Let $f: \mathbb R \to \mathbb R$ such that for any open interval $I$ containing zero, there exists $x \in I, x \neq 0$ with $f(x) = 0$. Show that $f^{(n)}(0)$ (the nth-derivative of $f$ at zero), if defined, is zero.
Please help me fix this proof; see Equation (1) and its error.
Proof: Let $(x_n)$ be a sequence converging to zero such that $x_n \neq 0, f(x_n) = 0$ for all $n \in \mathbb N$. Such a sequence always exists, for example, by picking appropriate $x_n$ in $(-1/n, 1/n)$. If $f'(0)$ is defined, $f$ is continuous at zero, and $f(0) = f(\lim x_n) = \lim f(x_n) = 0$.
Likewise, since for all $n \in \mathbb N, x_n \neq 0$ and $\frac {f(x_n)}{x_n} - 0$, if $f'(0)$ is defined, $$\begin{align*}f'(0) &= \lim_{h \to 0} \frac {f(h) - f(0)}h \\ &= \lim \frac {f(x_n)}{x_n} \\ &= 0.\end{align*}$$
For all $p \in \mathbb N$, if $f^{(p)}(0) = 0$ and $f^{(p+1)}(0)$ is defined, then $f^{(p)}$ is continuous at zero and defined on an open interval $I_p$ including zero.
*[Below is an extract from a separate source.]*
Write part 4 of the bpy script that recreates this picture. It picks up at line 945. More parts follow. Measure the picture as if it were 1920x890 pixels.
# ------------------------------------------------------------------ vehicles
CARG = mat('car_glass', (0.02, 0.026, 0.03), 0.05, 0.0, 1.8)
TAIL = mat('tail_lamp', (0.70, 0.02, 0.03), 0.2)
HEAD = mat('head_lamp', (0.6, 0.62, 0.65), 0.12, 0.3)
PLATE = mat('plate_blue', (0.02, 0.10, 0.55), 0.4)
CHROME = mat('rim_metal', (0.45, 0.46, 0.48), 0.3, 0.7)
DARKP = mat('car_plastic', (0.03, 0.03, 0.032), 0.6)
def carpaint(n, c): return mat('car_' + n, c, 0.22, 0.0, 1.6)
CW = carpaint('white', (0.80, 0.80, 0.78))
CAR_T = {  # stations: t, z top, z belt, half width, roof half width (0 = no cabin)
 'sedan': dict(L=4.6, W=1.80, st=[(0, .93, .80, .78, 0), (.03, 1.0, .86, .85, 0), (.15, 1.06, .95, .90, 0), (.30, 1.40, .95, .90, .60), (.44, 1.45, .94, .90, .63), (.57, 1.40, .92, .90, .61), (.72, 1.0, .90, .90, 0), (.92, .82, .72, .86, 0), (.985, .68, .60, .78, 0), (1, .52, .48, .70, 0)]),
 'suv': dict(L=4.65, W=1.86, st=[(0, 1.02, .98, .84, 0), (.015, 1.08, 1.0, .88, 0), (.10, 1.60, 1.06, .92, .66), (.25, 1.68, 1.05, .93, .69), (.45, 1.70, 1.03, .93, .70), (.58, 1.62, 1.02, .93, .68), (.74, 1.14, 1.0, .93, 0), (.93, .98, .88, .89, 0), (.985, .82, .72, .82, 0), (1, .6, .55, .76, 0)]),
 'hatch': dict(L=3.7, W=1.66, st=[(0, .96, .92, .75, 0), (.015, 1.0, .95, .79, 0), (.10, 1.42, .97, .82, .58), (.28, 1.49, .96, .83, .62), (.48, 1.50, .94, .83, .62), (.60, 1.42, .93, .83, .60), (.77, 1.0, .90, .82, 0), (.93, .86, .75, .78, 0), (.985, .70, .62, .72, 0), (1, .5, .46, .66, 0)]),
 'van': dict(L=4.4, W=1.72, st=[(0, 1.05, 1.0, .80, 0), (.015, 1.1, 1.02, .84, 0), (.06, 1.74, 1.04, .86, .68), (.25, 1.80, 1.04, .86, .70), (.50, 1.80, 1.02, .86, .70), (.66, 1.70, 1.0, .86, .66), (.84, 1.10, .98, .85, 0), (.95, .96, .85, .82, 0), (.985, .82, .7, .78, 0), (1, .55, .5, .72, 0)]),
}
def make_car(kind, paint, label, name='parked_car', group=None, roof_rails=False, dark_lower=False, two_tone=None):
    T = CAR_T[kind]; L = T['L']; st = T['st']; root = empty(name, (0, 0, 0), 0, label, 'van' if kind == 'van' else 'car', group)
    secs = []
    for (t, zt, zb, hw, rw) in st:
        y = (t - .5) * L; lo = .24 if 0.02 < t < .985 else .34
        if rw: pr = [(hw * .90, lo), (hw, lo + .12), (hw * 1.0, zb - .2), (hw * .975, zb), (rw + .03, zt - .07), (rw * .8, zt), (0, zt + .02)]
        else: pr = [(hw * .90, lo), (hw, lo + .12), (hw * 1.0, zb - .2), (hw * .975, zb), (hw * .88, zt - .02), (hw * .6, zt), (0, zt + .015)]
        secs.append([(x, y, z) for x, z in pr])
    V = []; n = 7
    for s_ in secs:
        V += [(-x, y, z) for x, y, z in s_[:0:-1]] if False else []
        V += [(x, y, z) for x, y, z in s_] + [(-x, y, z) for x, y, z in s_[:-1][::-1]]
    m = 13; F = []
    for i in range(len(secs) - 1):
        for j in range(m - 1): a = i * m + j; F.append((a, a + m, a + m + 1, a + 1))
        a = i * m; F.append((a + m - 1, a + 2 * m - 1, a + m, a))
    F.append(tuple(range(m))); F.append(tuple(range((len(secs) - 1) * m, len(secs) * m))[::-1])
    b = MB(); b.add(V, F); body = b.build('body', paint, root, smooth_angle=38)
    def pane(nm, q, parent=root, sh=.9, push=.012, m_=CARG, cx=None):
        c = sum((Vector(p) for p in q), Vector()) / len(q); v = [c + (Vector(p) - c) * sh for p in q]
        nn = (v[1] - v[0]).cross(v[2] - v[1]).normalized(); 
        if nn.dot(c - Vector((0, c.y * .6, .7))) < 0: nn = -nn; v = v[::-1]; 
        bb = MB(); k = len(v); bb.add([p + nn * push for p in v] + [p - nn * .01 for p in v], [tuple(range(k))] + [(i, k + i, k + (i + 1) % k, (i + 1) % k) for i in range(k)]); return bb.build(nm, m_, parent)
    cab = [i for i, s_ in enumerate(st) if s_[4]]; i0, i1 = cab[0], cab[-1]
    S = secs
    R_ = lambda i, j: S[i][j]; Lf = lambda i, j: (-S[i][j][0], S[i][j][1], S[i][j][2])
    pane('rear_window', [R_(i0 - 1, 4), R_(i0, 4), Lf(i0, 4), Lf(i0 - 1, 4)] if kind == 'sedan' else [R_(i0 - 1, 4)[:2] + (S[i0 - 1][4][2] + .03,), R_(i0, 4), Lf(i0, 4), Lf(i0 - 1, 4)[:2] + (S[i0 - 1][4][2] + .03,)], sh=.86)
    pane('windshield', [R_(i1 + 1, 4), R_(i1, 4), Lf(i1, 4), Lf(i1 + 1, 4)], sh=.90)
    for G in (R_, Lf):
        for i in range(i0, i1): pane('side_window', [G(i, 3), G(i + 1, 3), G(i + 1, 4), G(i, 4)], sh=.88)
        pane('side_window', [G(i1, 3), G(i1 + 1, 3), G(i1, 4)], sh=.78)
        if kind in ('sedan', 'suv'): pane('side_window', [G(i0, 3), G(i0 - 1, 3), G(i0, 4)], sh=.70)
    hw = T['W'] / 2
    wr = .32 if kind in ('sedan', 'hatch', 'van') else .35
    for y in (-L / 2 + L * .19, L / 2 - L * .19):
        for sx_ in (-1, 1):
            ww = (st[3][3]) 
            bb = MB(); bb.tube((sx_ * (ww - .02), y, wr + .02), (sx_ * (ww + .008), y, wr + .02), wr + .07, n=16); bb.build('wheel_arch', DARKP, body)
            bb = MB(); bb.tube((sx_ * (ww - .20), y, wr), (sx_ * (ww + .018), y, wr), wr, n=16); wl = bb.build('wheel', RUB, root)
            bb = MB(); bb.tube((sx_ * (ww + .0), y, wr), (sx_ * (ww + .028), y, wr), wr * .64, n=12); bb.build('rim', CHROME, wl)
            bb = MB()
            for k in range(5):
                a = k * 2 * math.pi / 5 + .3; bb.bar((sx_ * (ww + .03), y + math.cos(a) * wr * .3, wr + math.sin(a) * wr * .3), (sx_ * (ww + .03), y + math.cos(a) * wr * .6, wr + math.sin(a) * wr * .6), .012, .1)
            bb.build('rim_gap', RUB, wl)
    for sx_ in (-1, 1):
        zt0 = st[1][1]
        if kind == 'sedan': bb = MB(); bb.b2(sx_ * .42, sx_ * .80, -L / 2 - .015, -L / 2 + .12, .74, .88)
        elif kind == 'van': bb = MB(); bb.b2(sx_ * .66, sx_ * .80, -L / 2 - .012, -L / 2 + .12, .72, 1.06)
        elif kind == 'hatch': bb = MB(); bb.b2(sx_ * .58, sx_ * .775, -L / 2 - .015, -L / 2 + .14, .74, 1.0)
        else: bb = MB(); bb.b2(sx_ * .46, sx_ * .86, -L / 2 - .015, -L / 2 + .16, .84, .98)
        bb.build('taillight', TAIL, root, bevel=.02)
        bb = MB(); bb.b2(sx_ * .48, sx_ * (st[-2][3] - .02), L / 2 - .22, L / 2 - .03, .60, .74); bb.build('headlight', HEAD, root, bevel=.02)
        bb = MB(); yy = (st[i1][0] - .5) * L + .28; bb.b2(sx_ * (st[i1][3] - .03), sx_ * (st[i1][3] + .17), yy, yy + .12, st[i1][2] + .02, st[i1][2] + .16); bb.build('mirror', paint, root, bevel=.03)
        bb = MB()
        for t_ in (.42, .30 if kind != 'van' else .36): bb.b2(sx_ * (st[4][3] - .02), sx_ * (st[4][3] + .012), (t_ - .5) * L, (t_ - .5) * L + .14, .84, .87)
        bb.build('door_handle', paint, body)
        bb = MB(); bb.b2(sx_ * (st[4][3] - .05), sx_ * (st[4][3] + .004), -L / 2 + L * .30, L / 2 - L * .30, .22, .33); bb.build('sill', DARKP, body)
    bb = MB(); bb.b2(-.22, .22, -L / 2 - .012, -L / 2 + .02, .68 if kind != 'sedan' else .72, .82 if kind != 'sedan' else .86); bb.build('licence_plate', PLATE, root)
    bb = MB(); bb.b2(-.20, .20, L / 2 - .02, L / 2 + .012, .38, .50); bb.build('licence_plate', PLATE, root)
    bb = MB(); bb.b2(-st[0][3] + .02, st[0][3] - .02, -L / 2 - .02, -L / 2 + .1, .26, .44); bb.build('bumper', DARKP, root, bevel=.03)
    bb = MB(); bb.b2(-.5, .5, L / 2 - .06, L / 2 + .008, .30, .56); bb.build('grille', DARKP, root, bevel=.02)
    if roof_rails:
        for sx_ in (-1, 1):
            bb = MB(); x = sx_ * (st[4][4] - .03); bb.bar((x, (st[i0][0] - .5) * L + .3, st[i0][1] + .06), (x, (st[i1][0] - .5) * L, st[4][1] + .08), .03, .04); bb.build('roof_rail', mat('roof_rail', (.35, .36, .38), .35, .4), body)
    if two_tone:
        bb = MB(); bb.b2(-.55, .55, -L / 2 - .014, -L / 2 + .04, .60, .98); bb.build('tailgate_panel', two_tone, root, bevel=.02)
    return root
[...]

Restrict $(x_n)$ to the subsequence in $I_p$. Then $f^{(p+1)}(0) = 0$, since $$\begin{align*}f^{(p+1)}(0) &= \lim_n \frac {f^{(p)}(0 + x_n) - f^{(p)}(0)}{x_n} \\ &= \lim_n \frac {f^{(p)}(x_n)}{x_n} \tag{1} \\ &= 0.\end{align*}$$
I'm unable to justify Line 1 unless $f^{(p)}$ is zero on an interval containing zero, not just a point. I tried expanding $f^{(p)}$ to the limit definition, and using double limits, but this seemed to complicate things without getting anywhere. Can you guide me here?
By definition of derivative, if $f^{(p+1)}(0)$ is defined, then $f^{(p)}(0)$ must also be defined. Therefore, we have by induction that if $f^{(p)}(0)$ is defined, it equals zero.
Discussion:
Intuitively, this means that if a function that is arbitrarily close to flat at a point, to the extent that it is smooth at that point, its derivatives must vanish. This holds for both functions that flatten out simply, such as $x \mapsto x^n$ as well as for functions with never ending small ripples, such as $x \mapsto 0$ if $x = 0$ otherwise $x^n \sin(1/x)$. (This comment is not meant to convey rigor, but to give an intuitive sense of the result.)
If $n$th derivative exists at $x=0$, then all derivatives up to $n-1$st exist in some neighbourhood of zero. Let's restrict ourselves to that neighbourhood.
Per the conditions of the problem, one can find the sequence $x_1,x_2,x_3,\ldots$ converging to $0$ such that $f(x_i)=0$. WLOG we can assume $x_1>x_2>x_3>\ldots>0$.
As per Rolle's theorem, this gives rise to a sequence $x_1'>x_2'>x_3'>\ldots>0$ converging to $0$ such that $f'(x_i')=0$. ($x_i'$ is between $x_i$ and $x_{i+1}$). Repeating the same argument $n-1$ times, we find a sequence $x_1^{(n-1)}>x_2^{(n-1)}>\ldots>0$ converging to $0$ such that $f^{(n-1)}(x_i^{(n-1)})=0$. This implies that $f^{(n-1)}(0)=0$ and, ultimately, that $f^{(n)}(0)=\lim_{i\to\infty}\frac{f^{(n-1)}(x_i^{(n-1)})-f^{(n-1)}(0)}{x_i^{(n-1)}}=\lim_{i\to\infty}\frac{0-0}{x_i^{(n-1)}}=0$.